Last Updated: Tuesday, July 8, 2014, 09:56
Brasilia: The Mexican referee who missed Luis Suarez`s bite in the World Cup had encouragement from Brazil but a warning from Germany on the eve of Tuesday`s semi-final which he will also officiate.
Marco Rodriguez refereed the Uruguay v Italy group game when striker Suarez bit defender Giorgio Chiellini off the ball.
The official was following play elsewhere at the time so took no action, but FIFA gave Suarez a four-month ban from football and a nine-game suspension from playing for Uruguay - the severest ever sanction at a World Cup.
Asked if he mistrusted Rodriguez because he missed the bite, Brazil coach Luiz Felipe Scolari sprung to his defence.
"He didn`t see it. Many things happen. Many times the referee doesn`t see a foul, other things that happen in a game. Sometimes when they`re looking at the ball, other things happen they don`t see. That`s why they have the assistants," he told reporters.
"He`s a referee who`s in his third World Cup, he has a lot of experience. I think he was one of the correct choices by FIFA to referee this match."

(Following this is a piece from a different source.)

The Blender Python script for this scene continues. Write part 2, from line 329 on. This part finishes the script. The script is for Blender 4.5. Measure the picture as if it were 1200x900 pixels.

Germany`s concern was not about the missed bite but Brazil`s bruising style against Colombia in their quarter-final, when they roughed up midfielder James Rodriguez and there were a host of unpunished fouls long before the hosts` forward Neymar was injured following a strong challenge.
Brazil committed 31 fouls against Colombia but Spanish referee Carlos Velasco did not issue a first yellow card until the second half when 41 fouls had been made by both teams.
Tuesday`s referee Rodriguez needs to be tougher, Germany coach Joachim Loew told a news conference.
"My hope, or what I expect, is that the referee Rodriguez punishes these things," he said.
"In the past game (Brazil v Colombia) this physical involvement was almost over the limit. In Europe there would not be 22 players on the pitch in the end. It was a bit exaggerated. One has to punish these rustic and brutal tactics. There was maybe 38, 39 minutes of clean playing time."